## [DESCRIPTION OF THE TASK]
Transcribe the material from its first line onward, ending with the line that contains "COL = scene.collection" and adding nothing beyond it.

## [MATERIAL]

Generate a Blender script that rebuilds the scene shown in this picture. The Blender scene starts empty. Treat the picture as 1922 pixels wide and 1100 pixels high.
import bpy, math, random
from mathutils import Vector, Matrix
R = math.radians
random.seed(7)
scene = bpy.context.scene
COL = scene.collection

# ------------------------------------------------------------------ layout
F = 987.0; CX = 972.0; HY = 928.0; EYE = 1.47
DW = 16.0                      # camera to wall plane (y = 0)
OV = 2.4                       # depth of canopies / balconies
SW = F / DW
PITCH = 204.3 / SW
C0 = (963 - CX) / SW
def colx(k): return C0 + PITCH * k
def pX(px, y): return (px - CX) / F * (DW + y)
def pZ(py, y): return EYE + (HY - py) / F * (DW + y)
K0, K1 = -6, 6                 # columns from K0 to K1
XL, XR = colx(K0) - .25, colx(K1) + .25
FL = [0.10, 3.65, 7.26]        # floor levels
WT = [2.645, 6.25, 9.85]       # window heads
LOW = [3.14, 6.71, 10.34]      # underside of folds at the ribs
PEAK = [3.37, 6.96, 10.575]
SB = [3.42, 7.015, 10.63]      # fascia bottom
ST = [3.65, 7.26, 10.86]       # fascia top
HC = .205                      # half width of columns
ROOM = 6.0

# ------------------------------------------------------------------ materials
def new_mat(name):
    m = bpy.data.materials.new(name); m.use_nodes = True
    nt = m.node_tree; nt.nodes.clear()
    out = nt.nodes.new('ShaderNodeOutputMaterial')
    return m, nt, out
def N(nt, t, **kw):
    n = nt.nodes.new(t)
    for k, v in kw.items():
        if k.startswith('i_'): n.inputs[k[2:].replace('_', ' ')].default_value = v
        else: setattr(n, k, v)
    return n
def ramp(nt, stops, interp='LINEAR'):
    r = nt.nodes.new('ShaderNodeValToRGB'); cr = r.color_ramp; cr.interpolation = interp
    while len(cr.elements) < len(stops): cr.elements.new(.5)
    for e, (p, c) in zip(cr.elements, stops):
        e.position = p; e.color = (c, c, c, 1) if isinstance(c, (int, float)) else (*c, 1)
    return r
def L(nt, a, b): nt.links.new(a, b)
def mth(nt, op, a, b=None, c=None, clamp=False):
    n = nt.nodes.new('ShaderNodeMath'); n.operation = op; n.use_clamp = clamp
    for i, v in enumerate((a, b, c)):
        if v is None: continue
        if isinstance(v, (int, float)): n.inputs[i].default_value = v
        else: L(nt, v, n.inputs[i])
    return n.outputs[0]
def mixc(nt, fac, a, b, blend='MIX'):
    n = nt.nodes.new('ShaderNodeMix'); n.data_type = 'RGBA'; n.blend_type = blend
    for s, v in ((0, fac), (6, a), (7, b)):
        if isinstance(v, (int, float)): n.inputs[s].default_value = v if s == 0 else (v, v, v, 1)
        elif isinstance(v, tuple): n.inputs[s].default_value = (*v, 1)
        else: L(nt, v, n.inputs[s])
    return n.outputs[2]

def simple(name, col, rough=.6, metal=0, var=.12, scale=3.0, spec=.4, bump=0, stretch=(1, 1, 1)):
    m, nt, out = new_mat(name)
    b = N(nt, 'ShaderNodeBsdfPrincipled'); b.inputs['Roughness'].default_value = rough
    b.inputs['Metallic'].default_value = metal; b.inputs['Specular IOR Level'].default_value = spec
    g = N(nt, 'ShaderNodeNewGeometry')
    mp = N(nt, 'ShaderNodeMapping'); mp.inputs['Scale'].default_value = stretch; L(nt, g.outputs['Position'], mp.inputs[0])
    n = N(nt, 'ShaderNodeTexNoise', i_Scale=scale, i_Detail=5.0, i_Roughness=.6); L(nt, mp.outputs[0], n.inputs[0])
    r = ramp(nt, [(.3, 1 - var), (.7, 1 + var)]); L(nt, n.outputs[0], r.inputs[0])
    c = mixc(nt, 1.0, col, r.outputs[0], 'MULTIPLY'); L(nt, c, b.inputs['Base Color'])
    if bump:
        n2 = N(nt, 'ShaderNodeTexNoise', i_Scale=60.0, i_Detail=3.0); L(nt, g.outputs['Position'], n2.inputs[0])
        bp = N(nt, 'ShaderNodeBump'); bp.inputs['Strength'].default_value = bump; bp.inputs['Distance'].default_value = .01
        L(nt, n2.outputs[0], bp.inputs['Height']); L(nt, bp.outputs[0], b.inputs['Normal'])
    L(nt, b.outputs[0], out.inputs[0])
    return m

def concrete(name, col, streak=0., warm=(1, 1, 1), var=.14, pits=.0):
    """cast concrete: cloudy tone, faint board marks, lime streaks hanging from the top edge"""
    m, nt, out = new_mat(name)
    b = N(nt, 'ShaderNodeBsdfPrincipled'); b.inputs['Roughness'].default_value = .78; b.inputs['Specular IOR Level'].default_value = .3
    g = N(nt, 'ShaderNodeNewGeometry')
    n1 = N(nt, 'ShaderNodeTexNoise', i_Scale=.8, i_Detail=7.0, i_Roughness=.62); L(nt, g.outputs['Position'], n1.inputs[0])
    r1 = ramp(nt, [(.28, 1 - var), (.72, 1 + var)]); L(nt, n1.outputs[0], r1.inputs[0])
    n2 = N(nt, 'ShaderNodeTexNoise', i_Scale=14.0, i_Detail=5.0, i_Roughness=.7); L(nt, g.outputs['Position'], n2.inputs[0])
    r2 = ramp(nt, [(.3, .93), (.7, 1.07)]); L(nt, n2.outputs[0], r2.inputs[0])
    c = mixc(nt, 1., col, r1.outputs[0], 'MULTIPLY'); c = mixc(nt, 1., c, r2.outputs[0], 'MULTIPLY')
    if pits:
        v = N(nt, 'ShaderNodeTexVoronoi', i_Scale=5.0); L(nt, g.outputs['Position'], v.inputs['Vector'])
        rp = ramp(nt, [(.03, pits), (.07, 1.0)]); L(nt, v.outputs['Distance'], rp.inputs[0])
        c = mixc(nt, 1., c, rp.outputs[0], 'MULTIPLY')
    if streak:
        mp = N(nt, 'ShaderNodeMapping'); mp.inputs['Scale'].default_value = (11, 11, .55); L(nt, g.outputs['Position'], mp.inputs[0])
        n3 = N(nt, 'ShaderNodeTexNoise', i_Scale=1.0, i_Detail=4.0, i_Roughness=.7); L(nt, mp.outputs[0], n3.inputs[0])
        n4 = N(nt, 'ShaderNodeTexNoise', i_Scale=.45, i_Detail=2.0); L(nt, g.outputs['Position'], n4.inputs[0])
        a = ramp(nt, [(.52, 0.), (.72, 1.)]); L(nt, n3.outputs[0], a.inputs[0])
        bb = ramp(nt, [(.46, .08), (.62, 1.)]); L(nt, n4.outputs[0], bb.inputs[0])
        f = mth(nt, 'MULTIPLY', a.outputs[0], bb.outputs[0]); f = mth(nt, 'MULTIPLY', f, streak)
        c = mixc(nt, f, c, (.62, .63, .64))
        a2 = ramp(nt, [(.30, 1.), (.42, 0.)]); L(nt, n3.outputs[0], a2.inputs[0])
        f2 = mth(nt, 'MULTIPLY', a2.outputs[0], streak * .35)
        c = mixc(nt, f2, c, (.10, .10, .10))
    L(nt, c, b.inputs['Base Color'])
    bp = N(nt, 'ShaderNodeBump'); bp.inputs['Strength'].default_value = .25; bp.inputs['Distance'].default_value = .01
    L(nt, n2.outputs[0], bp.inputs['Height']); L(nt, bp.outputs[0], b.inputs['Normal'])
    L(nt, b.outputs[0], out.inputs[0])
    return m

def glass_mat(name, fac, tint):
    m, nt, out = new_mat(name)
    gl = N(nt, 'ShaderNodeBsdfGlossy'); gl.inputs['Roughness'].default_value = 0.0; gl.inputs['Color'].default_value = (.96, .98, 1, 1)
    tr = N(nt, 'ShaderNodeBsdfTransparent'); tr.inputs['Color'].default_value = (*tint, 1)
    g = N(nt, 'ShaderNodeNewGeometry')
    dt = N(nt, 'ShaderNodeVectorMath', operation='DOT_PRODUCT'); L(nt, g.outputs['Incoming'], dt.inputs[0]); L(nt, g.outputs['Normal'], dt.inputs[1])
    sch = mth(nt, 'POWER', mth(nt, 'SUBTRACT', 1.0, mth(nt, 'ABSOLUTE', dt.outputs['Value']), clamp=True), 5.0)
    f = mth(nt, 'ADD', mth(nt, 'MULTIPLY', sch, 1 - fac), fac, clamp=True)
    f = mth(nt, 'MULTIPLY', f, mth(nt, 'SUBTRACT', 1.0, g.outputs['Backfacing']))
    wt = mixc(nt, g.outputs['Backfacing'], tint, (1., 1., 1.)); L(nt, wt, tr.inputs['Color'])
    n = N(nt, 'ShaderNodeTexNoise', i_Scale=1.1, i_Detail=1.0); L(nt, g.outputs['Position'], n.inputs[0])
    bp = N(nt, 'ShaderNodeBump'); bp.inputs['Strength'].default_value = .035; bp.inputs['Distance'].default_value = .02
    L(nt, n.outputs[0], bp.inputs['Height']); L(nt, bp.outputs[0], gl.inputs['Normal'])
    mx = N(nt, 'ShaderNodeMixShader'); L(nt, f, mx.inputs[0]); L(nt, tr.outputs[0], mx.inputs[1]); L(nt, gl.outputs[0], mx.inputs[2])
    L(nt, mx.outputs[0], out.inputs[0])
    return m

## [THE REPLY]
Generate a Blender script that rebuilds the scene shown in this picture. The Blender scene starts empty. Treat the picture as 1922 pixels wide and 1100 pixels high.
import bpy, math, random
from mathutils import Vector, Matrix
R = math.radians
random.seed(7)
scene = bpy.context.scene
COL = scene.collection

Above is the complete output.